China's YouTube: Trouble for Beijing

  • Share
  • Read Later
China Photos / Getty Images

Surfing the internet at a cyber cafe in Chongqing, China, Jan. 14, 2008.

As far as live television goes, it doesn't get much more compelling. What was supposed to be a stately ceremony inaugurating China Central Television's 2008 Olympics coverage turned into a public spectacle after a popular Beijing newscaster grabbed the mike, interrupting the festivities to accuse her husband, a CCTV anchor, of adultery. For three long minutes, Hu Ziwei regaled an audience of thousands of Chinese and foreign reporters with tales of sports department head Zhang Bin's alleged infidelity, repeatedly asking, "If Chinese have no humane values to present to the world, what is the purpose of the Olympics after all?" Eventually, Hu was bundled off the stage by CCTV handlers, while Zhang made a quick apology. According to Hong Kong-based Phoenix Television, Hu was later jailed on charges of damaging the name of China and the Olympic Games, and will only be released after the Games are over.

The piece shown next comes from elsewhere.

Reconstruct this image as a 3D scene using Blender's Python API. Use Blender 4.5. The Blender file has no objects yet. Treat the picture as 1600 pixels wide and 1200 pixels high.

The Communist party cadres who control China's airwaves doubtless hoped the story would end there. But a video clip of Hu's Dec. 28 outburst was soon uploaded to the Chinese video-sharing site Tudou.com, as well as a dozen other sites, and instantly became one of the most downloaded Chinese videos on the Internet, with 650,000 views on Tudou alone. (The clip was removed within hours from locally hosted websites, although it is still available on YouTube.)

It wasn't the first time China's video sites have featured content that the authorities would have preferred to keep unseen. In November, an unabridged version of Ang Lee's erotic thriller, Lust, Caution, swamped Chinese websites after 22 minutes of graphic sex scenes were cut by China's State Administration of Radio Film and Television (SARFT). On Jan. 3, after the equally risqué Lost in Beijing was banned, online views of the movie hit a record high.

It's not just salacious film clips that people are watching either: In June, authorities blocked access to an online video apparently showing drunk police officers in Henan province beating up a college girl that had been posted to several major video-sharing websites. And this week, mobile phone videos showing hundreds of people protesting against a proposed extension of Shanghai's maglev train line have appeared on YouTube as well as on mainland web portal Sina.com.

With an audience estimated at 78 million people, online video is big business in China: Western venture capitalists have poured $120 million into the industry since 2004, according to CCID Consulting, a leading Chinese IT firm. Tudou.com, China's largest video sharing website, serves more than a billion minutes of video per day, some 30% more than YouTube. "People spent twice as long on Tudou than on YouTube ," says CEO Gary Wang, who founded the company in Shanghai in 2005. "They really get in and get stuff they don't typically see on TV."

But regulations issued by SARFT and China's Ministry of Information Industry (MII) could be putting an end to that free ride — and sending a shot across the bow of sites who host unauthorized content. Starting January 31, 2008, online video posting will be limited to state-owned or state-controlled video providers; clips that contain violence or sex or are considered "detrimental to the nation's security" will be deleted immediately. The regulation mainly targets content uploaded by amateurs; experts believe TV and film clips will largely remain untouched. But the most controversial section of the new regulations — that all the video providers have to be state-owned or state-controlled — would almost certainly put the future of online providers like Tudou and competitors Youku.com and 56.com in question, as well as threaten Chinese web portals with video sharing features like Sina.com.

Some analysts, however, say that clause violates current laws by ignoring China's existing Administrative Licensing Legislation, fueling speculation that the ruling may not be fully enforced. "I don't think the detailed rules will ever be published," says Zhao Fujun, a researcher on Internet issues for the Shanghai Bar Association. "The government just wants to show its power over the industry." Indeed, Chinese authorities are in an awkward situation regarding video sharing: while they want to continue to act as gatekeepers for what ordinary Chinese can see and do online, they don't want to risk alienating the foreign investors who have bet heavily on China's Internet growth. Still, China's video-sharing sites are taking the ruling seriously. "The effect of the new regulation is still unclear," says Tudou CEO Wang, but he adds that whatever the outcome, the company would abide by the law. "The bottom line is for the website not to be shut down."